Mesmo com toda essa engenhosidade que transformou, desta vez positivamente, o Jardim Ângela numa referência mundial, a situação está bem longe da paz. Afinal, o desemprego atinge mais de 70% de seus jovens.

São múltiplas as causas de violência e, logo, são múltiplas as medidas necessárias para enfrentá-las. A prevenção se inicia quando a criança acaba de nascer e lhe é assegurada proteção e se estende na estrutura familiar e na escola de qualidade. Está correta a afirmação do pessoal do "sim" de que um cidadão armado não está protegido diante de um marginal treinado e acostumado a atirar, muitas vezes sob efeito de droga. Alguém que perde o controle é capaz de fazer um estrago ainda maior se estiver com um revólver.

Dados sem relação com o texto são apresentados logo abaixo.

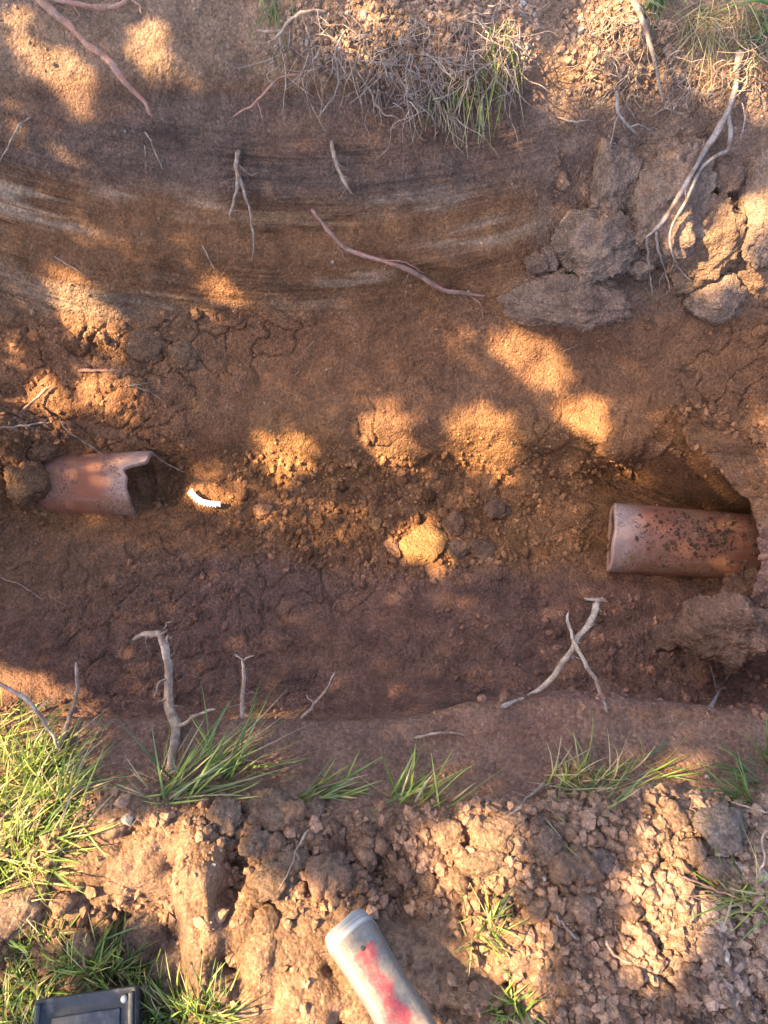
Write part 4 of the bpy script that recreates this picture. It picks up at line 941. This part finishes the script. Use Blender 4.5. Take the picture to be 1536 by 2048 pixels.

Como toda a eleição acaba simplorizando o que é complexo para atrair o voto, está se disseminando, mesmo que involuntariamente, uma ilusão. Imaginar que o desarmamento é essencial na redução da barbárie é algo parecido a supor que, com o fim da peixeira, os cangaceiros estariam imobilizados ou que, sem arco-e-flecha, os índios, no passado, sempre viveriam em paz.

O melhor de tudo -e isso é extraordinário- é o fato de o referendo ter mobilizado o Brasil, em níveis jamais vistos, para o debate sobre as causas da violência. E trouxe a chance de mostrar experiências engenhosas como as do Jardim Ângela, Heliópolis, Paraisópolis e Diadema. São casos que mostram que dá para enfrentar a barbárie.

Com toda a convicção, voto "sim", mas sem nenhuma ilusão.

Coluna originalmente publicada na Folha de S.Paulo, na editoria Cotidiano.